In 1920 the gross income of the U. S. natural gas industry was $196,000,000. In 1929 it was over $400,000.000. Ten years ago the industry was localized in the Ohio Valley. Today Texas, Louisiana, Oklahoma and California are centres of huge production. The construction of long, high-pressure pipe lines (such as the 540-mi. system extending from Monroe, La., to St. Louis), the constant investment of new capital (total natural gas investment is now nearly $2,000,000,000 as compared to $12.000,000,000 in the petroleum industry) and the growing appreciation of natural gas as an easily handled, highly efficient, relatively inexpensive fuel for both domestic and industrial uses, has resulted in a 1929 production (1,568,000.000 cu. ft.), approximately doubling the production of six years ago.
An industry expanding with such rapidity, and especially a public utility industry with long-distance transmission lines lending themselves to the formation of super-systems, is certain to consolidate as it grows. Last week was announced a major gas consolidation in the southwest. Companies affected are Louisiana Gas & Fuel Co., a subsidiary of Electric Power & Light (which in turn is controlled by Sidney Zollicoffer Mitchell’s Electric Bond & Share Co.) and United Gas Co., which Odie Richard Seagraves organized in 1928. Mr. Seagraves, together with William Lewis Moody III, constitute what is commonly known as the Moody-Seagraves interests. Able promoters, Mr. Moody and Mr. Seagraves have developed many a Texan and Southwestern industry, including hotels, cosmetics, railroads. Mr. Seagraves has a large ranch at Kerryville, Tex. Although the new gas company will be organized as a subsidiary of Electric Power and Light, Messrs. Seagraves and Moody retain a large stock interest and will in all probability be represented on the directorate. Electric Bond & Share will have a controlling interest in the as yet unchristened new company, which will also purchase from Standard Oil of New York the natural gas properties in Texas and Louisiana owned by Magnolia Gas Co., a Standard subsidiary.
From a natural gas standpoint the new company will rank with Columbia Gas & Electric Corp. and Cities Service Co. It expects to market some 190,000,000,000 cu. ft. of natural gas in 1930. The operating gross revenue of its constituent companies, from natural gas alone, totaled $22,000,000 in 1929 and is expected to reach $26,000,000 in 1930. There also will be considerable revenue from oil, sulphur and gasoline operations. The territory served extends from St. Louis to Monterey, Mexico, including cities such as Atlanta, Birmingham, Memphis, New Orleans, Dallas, Fort Worth. Beaumont, Houston, San Antonio, Austin.

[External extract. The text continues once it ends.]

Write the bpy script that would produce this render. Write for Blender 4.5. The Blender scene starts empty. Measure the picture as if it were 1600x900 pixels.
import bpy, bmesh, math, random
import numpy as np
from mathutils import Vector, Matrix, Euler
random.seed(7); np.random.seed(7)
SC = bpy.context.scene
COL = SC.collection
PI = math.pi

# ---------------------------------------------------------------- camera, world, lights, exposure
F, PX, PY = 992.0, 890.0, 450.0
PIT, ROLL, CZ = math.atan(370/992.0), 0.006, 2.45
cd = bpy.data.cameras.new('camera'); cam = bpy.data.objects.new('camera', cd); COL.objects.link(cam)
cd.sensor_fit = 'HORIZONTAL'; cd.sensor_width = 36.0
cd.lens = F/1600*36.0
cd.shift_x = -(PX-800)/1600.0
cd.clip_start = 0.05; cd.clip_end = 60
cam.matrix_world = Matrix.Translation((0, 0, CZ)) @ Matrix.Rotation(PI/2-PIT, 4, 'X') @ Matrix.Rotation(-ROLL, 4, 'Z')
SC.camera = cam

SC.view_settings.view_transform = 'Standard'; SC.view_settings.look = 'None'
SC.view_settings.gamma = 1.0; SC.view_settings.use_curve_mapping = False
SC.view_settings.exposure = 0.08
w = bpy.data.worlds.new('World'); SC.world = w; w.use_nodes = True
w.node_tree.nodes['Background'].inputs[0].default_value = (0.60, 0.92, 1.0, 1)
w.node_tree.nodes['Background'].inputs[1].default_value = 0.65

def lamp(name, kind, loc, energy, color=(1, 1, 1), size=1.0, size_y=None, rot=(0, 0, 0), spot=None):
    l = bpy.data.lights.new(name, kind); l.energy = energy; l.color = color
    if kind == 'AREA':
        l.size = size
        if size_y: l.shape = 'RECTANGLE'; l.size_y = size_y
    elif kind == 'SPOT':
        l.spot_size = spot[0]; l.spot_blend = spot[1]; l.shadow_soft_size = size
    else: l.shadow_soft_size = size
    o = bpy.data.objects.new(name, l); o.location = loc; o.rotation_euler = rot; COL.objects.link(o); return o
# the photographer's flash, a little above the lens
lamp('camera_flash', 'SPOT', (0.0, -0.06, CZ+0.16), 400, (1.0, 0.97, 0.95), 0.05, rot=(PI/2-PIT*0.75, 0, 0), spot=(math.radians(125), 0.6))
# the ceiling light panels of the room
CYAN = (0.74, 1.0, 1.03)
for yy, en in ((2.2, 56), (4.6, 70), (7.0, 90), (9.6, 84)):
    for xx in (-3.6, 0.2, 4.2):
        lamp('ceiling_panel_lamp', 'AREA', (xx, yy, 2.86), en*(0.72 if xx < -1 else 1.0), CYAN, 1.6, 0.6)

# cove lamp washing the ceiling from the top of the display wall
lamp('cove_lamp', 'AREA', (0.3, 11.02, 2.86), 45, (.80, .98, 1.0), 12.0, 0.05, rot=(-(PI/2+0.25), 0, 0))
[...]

Significance of this consolidation lies: in the extended influence of Electric Bond & Share; in the drift of the natural gas business away from its petroleum and toward its public utility affiliations; in the probable status of the newly formed company as the first of many far-reaching consolidations which should ultimately create a super-gas situation comparable to the already existing super-power systems in the electric field.